For further information and how to report an  avalanche online see http://www.mountaineering.scot//news.asp?s=2&id=MCS-N10688&nc . SAIS are urging mountain users to report avalanche occurrences using this form. This helps to verify avalanche hazard, but most crucially, to provide important information to others who intend to go into the hills, helping with decision making and enabling good route choice in the winter mountains.

See also their avalanche awareness and avoidance tips:
http://www.sais.gov.uk/avalanche-awareness.asp
http://www.sais.gov.uk/avalanche-tips.asp

Remember that avalanches can happen anywhere in Scotland, not just at the 5 climbing areas covered, but SAIS gives information on slope aspects at risk, why and at what height, which you can apply elsewhere.
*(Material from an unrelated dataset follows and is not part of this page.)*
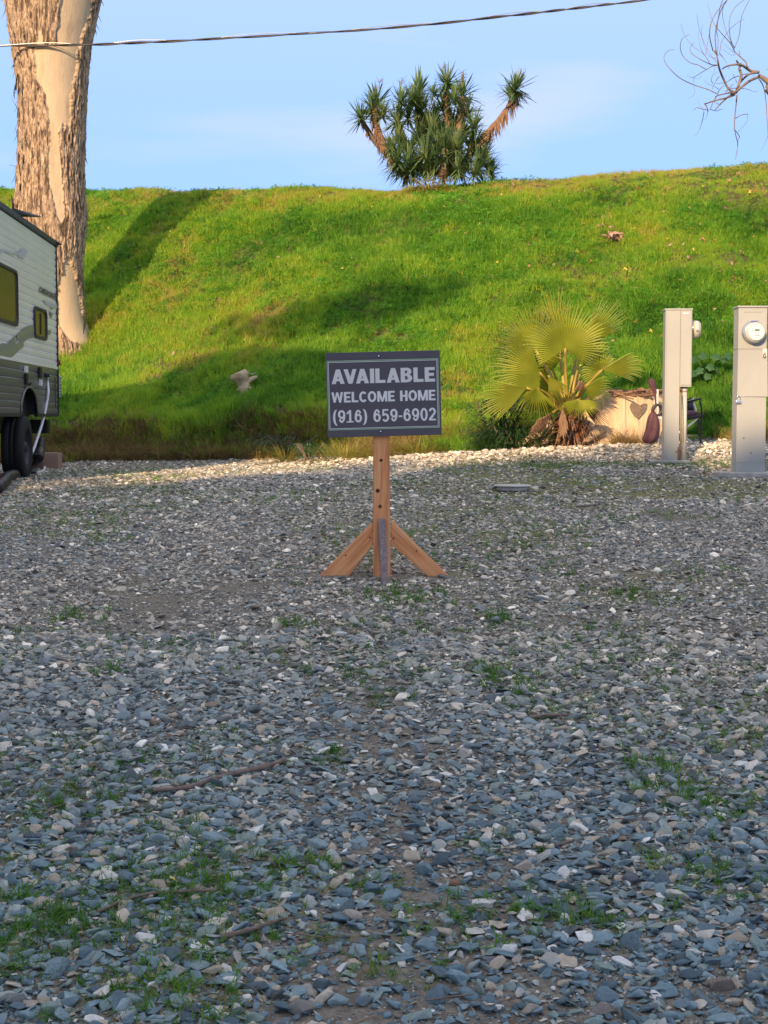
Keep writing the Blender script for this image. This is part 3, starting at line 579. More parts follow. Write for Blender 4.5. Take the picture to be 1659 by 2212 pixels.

Planning is all very well, but once out on the hill you will need to be able to make your own assessment of the particular slope you wish to cross or ascend. Even with advanced knowledge of conditions, localised avalanche hazards can exist within a low risk area. Learn how to profile the snow by performing a slab test. This will enable you to assess the different layers of snow, and test how well they are bonded together. More good info at: http://www.mountaineering.scot//avalanche-safety-advice.asp#snowpack

Ben Nevis cornice Cornices are another serious winter hazard. These are consolidated banks of snow which project (often for some way) over the edge of a ridge or plateau, which can be unstable enough to collapse under a person’s weight. Unfortunately possible fractures lines are usually some way back from the actual hill edge, so you must stay well back from the edge to stay safe, which can be harder than it sounds in bad visibility. If you are unsure, err on the side of caution.